My son Woody turned six in November of 2011. That would have been the kindergarten year for most kids, 180 days that mark the beginning of the school career. But Woody did his learning in the big, wide, beautiful world, without school being a part of it.

I'm Teresa Honey, and I kept this blog to document this time in my son's life, to share pictures and stories with far-away friends and relatives, and to add ours to the many stories of families living rich, engaging, loving lives with learning happening all the time and in many forms, totally inseparable from every other part of being human.

Here you'll find 180 or so learning moments recorded from August, 2011 to April, 2012 in the life of a 5-turned-6-year-old radically unschooled kid.

Thursday, November 24, 2011



We did a little Thanksgiving lunch with just our family, roasting a stuffed bird and eating it along with some steamed broccoli. Then we headed up to the Unitarian church to eat a meal of many-dished splendor along with 30 or so fellow congregants and friends. This was a Good Idea. We fixed enough to have it smell like Thanksgiving at our house, but we didn't spend a fortune and we didn't have to cook 10 different things for four people who would only be hungry enough for a couple of bites of each anyway.

Woody got his feelings hurt, briefly, when a little girl scolded him for kicking her during a game of catch-the-robber.
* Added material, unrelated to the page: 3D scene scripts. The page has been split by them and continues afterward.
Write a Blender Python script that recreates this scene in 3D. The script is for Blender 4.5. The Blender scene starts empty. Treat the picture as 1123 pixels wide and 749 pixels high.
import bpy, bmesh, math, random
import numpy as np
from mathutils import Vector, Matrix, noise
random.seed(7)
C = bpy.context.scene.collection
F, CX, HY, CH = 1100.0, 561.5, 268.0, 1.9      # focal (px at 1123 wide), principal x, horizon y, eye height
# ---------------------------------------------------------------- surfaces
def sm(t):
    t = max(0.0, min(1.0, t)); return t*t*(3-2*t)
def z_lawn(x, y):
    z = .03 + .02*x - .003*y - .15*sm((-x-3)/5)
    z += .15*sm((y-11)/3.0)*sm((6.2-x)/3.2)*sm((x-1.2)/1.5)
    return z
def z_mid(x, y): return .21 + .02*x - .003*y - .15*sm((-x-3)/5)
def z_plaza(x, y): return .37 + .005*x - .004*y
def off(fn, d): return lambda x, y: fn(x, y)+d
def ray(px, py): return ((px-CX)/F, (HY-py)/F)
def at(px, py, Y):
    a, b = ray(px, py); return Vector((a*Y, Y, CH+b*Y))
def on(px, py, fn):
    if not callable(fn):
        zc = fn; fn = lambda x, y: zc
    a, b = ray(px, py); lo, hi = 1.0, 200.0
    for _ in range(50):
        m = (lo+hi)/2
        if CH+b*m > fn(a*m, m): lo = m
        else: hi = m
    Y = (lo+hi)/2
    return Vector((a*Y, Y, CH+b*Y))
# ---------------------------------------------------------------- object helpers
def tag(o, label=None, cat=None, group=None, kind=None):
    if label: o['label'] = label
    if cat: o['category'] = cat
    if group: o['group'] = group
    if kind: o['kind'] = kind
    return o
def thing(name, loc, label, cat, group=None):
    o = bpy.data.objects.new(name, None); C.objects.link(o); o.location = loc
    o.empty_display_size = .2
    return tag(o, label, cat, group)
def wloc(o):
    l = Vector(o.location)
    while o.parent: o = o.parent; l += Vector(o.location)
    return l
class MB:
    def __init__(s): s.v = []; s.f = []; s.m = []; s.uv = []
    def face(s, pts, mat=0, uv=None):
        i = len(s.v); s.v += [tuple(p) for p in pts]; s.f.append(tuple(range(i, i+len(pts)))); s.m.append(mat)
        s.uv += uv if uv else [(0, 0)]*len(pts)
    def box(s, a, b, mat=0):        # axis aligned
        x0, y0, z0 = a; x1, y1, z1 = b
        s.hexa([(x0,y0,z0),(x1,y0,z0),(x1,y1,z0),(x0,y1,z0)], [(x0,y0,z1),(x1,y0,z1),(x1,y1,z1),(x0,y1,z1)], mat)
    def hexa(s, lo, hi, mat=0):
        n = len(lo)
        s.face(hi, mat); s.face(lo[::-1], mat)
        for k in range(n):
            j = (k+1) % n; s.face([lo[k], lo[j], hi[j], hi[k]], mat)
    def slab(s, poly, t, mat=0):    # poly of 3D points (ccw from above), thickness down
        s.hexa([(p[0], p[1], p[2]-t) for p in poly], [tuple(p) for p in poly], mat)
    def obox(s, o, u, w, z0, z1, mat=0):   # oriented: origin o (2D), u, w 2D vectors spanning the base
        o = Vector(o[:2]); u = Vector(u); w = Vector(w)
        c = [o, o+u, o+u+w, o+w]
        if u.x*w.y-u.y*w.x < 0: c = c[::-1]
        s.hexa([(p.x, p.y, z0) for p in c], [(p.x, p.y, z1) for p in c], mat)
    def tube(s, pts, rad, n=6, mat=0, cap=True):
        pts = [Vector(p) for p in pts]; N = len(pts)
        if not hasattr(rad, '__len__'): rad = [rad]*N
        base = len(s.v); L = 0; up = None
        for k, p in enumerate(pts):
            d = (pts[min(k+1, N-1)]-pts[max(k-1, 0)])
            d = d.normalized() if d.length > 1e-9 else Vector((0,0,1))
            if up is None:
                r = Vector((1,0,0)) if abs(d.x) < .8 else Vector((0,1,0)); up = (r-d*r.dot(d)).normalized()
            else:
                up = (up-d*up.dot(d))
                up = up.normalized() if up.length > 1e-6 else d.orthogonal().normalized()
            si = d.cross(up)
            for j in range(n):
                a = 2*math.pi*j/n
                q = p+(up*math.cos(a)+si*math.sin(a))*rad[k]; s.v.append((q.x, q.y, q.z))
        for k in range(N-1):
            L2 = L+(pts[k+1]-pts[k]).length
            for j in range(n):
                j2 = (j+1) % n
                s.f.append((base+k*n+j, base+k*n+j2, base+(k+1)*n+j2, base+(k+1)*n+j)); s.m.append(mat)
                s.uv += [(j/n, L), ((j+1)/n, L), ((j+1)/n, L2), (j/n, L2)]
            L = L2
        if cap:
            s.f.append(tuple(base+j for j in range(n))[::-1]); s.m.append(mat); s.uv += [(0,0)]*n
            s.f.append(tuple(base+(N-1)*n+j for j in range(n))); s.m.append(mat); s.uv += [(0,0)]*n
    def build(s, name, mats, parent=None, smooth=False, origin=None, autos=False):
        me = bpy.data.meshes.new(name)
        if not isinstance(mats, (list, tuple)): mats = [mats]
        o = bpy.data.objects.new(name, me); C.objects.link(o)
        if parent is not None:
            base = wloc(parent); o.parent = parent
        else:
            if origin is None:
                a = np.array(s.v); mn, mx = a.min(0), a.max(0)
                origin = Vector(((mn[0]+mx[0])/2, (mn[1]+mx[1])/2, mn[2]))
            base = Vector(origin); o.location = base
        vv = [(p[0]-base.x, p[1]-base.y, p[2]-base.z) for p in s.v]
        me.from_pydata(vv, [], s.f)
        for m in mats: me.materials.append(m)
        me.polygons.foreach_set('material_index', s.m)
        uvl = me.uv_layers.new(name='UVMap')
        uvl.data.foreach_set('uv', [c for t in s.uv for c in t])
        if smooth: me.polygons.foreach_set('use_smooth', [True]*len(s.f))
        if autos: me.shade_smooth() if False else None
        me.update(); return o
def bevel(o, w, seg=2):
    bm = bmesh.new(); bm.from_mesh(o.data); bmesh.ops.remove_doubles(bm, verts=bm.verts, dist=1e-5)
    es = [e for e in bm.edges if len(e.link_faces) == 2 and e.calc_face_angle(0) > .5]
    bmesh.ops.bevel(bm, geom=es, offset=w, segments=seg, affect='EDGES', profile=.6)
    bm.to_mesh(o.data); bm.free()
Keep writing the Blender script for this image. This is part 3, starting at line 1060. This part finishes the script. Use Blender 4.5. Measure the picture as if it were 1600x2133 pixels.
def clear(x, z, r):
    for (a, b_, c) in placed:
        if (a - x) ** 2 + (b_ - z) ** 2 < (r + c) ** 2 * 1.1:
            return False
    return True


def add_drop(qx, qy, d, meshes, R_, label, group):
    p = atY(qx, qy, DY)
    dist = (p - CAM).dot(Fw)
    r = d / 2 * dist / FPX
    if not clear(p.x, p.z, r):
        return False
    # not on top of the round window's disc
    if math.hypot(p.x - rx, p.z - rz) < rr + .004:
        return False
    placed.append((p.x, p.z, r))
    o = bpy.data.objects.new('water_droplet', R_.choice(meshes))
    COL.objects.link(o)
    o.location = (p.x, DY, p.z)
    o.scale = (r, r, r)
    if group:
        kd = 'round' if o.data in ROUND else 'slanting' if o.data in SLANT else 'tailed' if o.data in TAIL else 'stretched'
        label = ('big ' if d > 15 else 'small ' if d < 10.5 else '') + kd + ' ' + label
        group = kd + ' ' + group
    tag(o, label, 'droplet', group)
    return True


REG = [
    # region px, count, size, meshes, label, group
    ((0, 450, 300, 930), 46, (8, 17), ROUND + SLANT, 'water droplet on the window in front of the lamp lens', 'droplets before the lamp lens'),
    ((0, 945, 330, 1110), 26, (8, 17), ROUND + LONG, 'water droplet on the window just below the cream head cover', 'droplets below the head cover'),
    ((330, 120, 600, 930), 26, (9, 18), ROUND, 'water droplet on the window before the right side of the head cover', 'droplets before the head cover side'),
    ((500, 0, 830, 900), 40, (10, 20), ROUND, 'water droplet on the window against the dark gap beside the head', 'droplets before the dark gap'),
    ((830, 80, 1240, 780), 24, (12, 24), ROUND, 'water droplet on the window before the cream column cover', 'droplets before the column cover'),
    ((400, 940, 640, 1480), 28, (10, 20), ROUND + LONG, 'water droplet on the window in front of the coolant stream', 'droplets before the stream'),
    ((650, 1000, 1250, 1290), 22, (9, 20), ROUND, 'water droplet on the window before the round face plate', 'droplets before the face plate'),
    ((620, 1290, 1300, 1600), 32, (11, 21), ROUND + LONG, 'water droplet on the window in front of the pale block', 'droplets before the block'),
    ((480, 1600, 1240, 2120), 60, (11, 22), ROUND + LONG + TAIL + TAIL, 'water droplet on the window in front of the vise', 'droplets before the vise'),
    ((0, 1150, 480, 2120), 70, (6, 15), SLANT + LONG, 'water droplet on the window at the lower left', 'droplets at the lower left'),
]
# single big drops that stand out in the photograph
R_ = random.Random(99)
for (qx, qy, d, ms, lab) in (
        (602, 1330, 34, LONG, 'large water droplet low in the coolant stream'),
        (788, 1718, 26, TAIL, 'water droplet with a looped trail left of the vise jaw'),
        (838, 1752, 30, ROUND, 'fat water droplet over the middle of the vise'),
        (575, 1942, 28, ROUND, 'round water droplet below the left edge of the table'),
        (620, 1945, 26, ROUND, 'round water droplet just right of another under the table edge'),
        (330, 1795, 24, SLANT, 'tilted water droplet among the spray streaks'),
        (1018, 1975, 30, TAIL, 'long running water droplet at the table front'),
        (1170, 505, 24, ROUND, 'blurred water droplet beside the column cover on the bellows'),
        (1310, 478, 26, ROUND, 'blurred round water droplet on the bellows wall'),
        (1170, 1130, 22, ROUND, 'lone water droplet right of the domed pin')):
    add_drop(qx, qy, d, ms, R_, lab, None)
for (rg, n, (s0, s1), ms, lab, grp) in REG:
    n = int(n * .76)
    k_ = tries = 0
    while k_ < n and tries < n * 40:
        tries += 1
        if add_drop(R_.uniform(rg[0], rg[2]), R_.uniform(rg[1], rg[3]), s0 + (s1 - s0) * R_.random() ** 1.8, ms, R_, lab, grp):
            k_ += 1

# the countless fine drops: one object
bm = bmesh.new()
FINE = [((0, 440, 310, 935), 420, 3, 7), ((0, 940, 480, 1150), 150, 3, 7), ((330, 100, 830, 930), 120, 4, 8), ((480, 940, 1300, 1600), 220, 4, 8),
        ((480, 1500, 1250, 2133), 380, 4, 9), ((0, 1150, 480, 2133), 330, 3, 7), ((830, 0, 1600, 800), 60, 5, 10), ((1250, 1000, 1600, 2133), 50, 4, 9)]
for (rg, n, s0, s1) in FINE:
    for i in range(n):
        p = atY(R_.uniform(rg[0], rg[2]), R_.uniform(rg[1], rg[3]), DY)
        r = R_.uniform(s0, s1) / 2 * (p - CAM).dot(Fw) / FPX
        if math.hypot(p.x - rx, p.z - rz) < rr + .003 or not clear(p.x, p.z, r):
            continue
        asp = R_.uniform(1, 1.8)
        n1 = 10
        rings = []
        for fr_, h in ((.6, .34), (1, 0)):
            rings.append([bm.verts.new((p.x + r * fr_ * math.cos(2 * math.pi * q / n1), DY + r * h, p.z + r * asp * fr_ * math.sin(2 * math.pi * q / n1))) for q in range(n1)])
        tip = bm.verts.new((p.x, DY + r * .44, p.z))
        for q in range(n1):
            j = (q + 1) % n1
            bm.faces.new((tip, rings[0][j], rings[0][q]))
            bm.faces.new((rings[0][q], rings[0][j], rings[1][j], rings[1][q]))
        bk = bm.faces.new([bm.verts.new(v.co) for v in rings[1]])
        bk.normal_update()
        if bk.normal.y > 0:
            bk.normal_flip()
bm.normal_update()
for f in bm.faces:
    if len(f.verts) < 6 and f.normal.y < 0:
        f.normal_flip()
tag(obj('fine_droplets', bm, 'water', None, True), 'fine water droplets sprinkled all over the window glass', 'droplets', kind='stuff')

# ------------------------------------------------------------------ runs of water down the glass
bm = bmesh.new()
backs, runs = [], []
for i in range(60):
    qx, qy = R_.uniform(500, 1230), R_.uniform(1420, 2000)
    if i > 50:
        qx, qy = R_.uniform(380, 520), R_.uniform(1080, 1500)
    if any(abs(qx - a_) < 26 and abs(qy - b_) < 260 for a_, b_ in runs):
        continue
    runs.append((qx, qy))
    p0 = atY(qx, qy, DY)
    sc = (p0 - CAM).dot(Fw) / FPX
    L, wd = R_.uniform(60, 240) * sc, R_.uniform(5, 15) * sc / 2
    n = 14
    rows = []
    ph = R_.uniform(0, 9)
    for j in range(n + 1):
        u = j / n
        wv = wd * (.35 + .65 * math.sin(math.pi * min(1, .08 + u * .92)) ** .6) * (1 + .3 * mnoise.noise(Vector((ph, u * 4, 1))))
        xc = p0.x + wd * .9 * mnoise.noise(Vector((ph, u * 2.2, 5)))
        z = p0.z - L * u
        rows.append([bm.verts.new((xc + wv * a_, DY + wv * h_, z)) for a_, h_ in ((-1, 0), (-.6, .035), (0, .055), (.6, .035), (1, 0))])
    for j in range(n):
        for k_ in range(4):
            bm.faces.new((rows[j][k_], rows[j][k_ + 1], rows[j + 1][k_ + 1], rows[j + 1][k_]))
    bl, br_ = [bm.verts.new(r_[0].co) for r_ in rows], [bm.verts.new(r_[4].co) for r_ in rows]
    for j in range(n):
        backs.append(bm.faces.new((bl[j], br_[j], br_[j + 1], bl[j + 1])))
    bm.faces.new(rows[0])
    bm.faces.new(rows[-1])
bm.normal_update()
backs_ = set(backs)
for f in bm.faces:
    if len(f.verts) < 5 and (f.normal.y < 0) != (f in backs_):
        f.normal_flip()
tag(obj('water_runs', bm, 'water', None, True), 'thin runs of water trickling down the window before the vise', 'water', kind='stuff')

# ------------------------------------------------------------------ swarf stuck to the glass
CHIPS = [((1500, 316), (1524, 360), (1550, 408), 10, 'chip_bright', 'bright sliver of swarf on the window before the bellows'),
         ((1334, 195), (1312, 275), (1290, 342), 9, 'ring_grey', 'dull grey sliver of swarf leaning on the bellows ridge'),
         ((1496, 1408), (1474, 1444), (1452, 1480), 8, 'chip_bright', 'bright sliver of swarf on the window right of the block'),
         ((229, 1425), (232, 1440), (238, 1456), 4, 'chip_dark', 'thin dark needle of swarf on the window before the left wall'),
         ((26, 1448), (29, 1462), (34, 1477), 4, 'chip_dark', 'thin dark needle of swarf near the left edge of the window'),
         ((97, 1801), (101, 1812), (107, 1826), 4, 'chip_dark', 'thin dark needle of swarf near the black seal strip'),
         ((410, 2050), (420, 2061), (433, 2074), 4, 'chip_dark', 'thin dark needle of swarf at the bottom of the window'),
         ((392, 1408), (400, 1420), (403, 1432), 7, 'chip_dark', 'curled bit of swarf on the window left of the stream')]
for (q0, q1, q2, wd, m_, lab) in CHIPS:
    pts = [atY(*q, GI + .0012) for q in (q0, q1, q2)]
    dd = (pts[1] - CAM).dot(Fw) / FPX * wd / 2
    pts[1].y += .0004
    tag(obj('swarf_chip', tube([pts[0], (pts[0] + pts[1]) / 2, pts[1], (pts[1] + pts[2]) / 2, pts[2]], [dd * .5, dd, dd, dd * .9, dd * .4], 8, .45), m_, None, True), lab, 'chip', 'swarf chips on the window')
I wasn't watching when it happened, but by Woody's reaction it seemed as if it wasn't intended to hurt her. He was surprised by her anger, and tried to explain to her the kick's purpose. (He's an explainer, this kid.) She stalked off, mad, and he looked up at me (I had by then moved closer to be on hand to offer assistance) and I thought at first he might cry. But he didn't. He had an internal moment, then he kind of quietly skirted the ongoing game, joining in a bit later when the dust had settled in his mind.

On the way home, we stopped in the square to look at the lights and...

the camels! This is a very devout part of the world, and I guess camels say Christmas better than horses do. Woody thought their squishy feet were pretty cool. All the better to carry the Wise Men across the desert to the Baby, I said. (No, I didn't say that. But I did tell about the wide dispersing of the camel's weight across the sand so they didn't sink in with every step.)